━━━ Given entries
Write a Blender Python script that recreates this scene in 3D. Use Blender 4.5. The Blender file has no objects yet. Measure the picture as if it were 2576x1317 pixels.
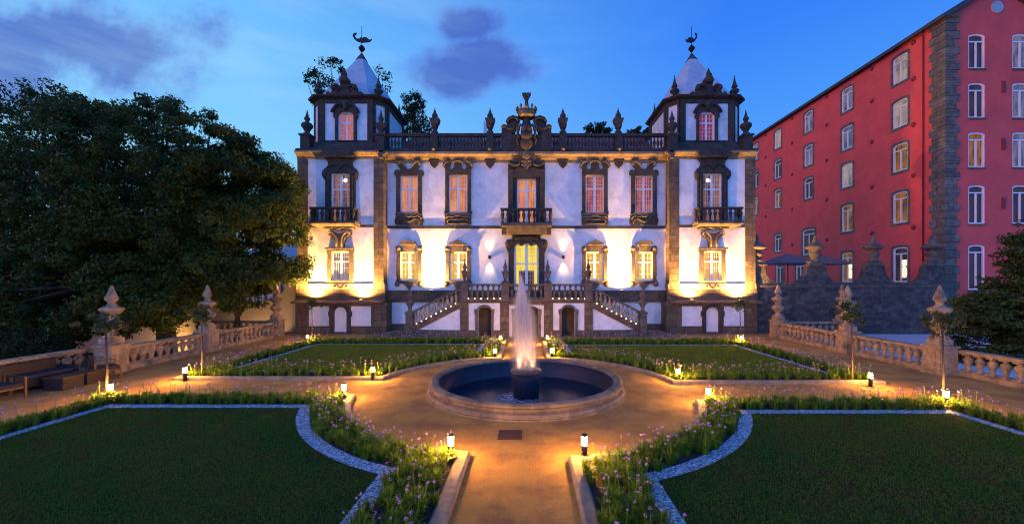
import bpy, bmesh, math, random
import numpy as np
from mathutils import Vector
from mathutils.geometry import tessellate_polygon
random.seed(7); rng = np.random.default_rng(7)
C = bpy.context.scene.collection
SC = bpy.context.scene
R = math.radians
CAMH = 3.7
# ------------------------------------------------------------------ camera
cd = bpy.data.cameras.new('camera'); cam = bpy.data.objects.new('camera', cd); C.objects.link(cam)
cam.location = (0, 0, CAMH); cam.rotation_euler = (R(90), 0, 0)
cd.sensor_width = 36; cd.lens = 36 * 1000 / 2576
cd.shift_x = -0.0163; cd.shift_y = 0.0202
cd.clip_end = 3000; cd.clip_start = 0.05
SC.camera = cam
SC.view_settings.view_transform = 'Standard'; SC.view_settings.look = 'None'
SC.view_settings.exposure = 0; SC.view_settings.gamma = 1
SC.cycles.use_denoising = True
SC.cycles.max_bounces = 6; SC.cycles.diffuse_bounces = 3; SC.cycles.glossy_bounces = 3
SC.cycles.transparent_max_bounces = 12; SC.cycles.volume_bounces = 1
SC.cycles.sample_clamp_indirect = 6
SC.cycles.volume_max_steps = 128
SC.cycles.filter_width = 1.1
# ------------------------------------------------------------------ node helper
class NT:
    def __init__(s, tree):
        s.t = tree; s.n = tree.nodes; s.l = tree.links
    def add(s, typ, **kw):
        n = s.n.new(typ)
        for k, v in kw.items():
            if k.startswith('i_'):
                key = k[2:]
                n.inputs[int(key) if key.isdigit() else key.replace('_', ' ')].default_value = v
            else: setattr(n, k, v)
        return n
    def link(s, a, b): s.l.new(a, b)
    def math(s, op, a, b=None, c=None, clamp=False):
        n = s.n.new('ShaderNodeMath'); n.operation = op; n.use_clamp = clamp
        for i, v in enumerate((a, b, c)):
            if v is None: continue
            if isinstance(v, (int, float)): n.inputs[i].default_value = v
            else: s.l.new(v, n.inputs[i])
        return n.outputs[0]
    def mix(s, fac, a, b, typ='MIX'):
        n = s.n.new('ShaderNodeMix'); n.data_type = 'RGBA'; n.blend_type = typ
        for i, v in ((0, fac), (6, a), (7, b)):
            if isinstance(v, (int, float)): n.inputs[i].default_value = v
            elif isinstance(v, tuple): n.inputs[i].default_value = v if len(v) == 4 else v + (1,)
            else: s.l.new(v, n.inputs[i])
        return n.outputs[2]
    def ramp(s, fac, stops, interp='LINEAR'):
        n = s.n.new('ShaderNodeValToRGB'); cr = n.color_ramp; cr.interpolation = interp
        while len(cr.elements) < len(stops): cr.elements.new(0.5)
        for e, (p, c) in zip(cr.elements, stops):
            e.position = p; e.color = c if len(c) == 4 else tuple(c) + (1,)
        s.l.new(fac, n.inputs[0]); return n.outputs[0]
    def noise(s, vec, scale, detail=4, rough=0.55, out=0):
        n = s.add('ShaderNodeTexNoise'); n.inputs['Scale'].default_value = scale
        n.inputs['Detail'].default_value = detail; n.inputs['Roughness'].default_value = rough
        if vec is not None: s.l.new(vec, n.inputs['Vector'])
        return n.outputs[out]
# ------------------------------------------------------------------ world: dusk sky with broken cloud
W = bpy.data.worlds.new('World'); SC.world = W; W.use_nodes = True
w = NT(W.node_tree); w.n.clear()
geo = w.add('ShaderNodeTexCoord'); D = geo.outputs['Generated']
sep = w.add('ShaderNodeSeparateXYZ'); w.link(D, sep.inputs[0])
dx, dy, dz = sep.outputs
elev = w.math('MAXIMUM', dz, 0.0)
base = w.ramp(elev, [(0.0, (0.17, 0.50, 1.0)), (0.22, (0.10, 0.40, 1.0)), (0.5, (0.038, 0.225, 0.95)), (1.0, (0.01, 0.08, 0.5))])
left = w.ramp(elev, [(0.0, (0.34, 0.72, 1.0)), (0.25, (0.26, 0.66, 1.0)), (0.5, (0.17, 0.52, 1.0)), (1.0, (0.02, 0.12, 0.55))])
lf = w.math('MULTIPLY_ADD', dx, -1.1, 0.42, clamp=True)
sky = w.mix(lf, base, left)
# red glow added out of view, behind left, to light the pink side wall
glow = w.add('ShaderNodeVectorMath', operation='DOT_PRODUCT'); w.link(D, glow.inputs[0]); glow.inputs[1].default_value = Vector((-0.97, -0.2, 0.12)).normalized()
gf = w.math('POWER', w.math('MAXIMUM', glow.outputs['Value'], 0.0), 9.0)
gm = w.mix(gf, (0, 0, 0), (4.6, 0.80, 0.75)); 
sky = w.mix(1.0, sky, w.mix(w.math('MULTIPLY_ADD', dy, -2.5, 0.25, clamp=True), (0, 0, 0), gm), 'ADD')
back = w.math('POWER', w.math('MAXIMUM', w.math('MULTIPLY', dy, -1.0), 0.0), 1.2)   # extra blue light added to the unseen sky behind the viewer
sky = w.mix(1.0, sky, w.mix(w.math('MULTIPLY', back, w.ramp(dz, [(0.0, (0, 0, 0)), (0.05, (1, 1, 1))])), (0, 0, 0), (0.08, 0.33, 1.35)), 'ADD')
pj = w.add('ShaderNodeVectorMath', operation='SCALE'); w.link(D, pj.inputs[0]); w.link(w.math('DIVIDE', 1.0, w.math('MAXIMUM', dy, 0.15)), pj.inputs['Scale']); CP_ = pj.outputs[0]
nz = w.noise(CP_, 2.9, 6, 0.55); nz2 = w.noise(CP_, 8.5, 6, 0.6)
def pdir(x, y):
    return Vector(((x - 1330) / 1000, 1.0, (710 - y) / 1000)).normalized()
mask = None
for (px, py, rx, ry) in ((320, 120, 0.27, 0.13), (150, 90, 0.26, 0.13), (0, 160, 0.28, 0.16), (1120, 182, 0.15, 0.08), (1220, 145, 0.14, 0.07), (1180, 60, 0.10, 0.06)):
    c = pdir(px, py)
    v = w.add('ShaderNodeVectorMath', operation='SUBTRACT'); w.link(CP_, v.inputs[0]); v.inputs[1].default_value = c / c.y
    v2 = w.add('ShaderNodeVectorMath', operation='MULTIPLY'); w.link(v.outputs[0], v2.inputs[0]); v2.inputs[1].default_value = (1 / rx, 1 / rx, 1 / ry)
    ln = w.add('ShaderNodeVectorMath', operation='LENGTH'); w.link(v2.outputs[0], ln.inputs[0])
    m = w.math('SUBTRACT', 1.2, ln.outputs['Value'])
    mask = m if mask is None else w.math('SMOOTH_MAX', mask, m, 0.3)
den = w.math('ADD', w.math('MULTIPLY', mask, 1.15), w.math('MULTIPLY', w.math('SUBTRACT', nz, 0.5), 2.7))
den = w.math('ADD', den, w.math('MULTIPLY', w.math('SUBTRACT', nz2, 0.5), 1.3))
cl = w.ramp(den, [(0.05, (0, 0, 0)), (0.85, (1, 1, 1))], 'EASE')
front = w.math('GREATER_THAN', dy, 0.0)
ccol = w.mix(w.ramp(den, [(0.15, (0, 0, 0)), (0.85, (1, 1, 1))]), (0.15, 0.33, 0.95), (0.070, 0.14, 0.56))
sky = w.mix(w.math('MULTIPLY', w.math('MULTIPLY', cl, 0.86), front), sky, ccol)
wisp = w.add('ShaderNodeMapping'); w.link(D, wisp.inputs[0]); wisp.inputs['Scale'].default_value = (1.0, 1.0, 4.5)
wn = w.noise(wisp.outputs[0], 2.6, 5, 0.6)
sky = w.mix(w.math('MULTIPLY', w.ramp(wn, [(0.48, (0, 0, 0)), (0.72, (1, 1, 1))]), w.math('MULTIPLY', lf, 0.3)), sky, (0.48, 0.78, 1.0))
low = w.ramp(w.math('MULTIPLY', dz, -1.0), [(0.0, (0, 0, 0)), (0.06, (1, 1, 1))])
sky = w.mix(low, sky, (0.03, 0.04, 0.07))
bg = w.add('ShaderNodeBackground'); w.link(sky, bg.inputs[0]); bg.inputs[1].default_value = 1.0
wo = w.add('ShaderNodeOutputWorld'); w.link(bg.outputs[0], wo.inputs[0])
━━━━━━
━━━ Given entries
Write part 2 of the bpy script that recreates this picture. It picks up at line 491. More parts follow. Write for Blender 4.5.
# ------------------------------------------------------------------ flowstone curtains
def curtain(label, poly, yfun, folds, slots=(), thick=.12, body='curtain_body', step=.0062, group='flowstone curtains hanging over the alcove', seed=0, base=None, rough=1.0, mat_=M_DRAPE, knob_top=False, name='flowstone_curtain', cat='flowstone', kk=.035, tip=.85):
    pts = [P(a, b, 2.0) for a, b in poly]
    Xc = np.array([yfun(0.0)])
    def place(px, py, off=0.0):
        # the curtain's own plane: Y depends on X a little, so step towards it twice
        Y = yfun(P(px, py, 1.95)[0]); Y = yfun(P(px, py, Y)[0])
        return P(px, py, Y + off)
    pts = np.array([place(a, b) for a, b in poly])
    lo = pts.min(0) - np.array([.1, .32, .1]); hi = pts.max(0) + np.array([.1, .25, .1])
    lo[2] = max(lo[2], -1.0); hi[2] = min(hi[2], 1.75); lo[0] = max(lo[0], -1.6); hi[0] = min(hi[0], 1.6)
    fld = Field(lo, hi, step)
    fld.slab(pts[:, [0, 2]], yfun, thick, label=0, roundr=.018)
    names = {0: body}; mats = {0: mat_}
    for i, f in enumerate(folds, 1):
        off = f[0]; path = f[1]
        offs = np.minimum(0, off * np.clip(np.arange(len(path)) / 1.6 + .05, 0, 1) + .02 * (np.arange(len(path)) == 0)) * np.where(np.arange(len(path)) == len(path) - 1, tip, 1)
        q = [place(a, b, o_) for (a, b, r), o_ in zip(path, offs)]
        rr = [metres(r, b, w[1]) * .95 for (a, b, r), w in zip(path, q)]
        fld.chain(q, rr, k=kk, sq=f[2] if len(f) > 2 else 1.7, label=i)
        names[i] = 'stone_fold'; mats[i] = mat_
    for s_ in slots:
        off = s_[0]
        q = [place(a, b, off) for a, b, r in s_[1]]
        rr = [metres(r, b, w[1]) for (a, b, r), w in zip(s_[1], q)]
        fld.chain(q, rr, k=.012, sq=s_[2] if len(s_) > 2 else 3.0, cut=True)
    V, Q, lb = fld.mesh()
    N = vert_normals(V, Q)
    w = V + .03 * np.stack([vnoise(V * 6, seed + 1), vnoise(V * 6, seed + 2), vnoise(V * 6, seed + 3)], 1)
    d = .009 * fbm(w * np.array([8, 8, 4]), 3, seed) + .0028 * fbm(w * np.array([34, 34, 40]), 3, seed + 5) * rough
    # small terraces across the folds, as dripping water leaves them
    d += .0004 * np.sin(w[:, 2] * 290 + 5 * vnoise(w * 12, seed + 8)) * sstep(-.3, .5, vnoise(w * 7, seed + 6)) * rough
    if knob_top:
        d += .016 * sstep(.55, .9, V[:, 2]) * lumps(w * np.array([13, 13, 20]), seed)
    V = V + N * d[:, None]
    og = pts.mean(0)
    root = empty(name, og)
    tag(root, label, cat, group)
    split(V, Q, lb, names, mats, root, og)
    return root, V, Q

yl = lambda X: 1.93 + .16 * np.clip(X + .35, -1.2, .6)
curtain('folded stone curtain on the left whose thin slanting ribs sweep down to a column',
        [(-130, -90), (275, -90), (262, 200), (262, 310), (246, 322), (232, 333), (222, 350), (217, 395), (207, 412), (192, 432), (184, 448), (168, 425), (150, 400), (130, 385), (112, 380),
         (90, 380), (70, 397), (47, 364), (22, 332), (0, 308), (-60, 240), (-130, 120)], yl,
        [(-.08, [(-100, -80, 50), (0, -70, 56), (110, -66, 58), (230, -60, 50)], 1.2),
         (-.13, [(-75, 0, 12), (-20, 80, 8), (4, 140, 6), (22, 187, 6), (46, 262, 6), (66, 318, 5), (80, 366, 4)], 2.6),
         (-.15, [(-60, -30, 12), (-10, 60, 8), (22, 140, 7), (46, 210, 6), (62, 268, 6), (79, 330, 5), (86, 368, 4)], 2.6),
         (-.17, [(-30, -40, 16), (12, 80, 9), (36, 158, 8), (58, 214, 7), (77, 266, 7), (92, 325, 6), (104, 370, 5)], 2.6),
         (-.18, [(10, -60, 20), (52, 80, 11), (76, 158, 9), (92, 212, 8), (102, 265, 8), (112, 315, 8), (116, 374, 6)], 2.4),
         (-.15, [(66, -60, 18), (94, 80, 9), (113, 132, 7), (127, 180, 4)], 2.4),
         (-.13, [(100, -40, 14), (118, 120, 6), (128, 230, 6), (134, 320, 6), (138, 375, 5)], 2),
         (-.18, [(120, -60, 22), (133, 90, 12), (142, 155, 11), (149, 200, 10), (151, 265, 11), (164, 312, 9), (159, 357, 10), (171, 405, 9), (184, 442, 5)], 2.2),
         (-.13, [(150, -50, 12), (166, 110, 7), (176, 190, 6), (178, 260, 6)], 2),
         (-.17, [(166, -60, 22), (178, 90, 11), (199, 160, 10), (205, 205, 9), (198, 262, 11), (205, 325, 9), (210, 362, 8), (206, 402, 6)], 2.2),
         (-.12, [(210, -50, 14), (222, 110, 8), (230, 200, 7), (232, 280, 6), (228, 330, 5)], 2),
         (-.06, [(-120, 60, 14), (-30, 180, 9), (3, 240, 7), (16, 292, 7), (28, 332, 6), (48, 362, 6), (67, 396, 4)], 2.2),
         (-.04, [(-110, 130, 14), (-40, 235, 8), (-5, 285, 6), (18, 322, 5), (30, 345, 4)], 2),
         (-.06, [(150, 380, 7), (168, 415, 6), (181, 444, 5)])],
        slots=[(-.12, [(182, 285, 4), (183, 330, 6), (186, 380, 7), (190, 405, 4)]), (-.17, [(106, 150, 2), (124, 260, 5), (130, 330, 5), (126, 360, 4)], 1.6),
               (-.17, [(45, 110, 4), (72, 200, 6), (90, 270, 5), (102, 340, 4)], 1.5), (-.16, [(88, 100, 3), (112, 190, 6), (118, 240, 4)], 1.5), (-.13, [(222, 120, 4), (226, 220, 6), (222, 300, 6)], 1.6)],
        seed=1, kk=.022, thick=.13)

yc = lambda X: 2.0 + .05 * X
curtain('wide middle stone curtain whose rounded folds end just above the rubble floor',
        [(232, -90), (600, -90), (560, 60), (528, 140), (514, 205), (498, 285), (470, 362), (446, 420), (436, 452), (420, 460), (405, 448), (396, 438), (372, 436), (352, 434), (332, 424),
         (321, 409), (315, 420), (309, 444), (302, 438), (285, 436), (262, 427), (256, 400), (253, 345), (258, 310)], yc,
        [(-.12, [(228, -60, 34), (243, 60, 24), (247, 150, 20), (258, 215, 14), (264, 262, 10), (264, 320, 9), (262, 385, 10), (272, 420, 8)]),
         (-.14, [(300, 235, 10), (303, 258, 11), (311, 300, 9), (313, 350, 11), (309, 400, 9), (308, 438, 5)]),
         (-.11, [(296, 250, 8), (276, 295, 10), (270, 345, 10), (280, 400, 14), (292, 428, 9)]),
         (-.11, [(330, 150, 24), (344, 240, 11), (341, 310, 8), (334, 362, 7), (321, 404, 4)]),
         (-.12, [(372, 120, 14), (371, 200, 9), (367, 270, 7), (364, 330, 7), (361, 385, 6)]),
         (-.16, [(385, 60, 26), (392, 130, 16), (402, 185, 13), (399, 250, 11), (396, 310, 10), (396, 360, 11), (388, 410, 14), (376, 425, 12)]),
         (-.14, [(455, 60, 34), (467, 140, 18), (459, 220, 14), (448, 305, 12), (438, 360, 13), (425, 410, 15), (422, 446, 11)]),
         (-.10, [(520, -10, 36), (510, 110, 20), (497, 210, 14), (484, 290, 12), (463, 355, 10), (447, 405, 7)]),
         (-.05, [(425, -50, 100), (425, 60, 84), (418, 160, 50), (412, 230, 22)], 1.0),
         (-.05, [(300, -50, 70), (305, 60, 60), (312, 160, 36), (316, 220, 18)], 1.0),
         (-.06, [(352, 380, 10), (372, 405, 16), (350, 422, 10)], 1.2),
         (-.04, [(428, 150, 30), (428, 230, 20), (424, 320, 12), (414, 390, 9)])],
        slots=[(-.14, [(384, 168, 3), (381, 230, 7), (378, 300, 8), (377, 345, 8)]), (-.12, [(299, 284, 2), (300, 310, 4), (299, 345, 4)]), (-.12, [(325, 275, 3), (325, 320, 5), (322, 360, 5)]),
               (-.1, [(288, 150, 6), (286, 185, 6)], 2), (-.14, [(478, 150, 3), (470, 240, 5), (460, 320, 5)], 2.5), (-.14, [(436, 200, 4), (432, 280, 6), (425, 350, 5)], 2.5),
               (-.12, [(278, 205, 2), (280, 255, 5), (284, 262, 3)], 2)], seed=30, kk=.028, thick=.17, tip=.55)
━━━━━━
**The problem**
Report each line in the preceding entries that holds the string "Write".

**Result of the task**
Write a Blender Python script that recreates this scene in 3D. Use Blender 4.5. The Blender file has no objects yet. Measure the picture as if it were 2576x1317 pixels.
Write part 2 of the bpy script that recreates this picture. It picks up at line 491. More parts follow. Write for Blender 4.5.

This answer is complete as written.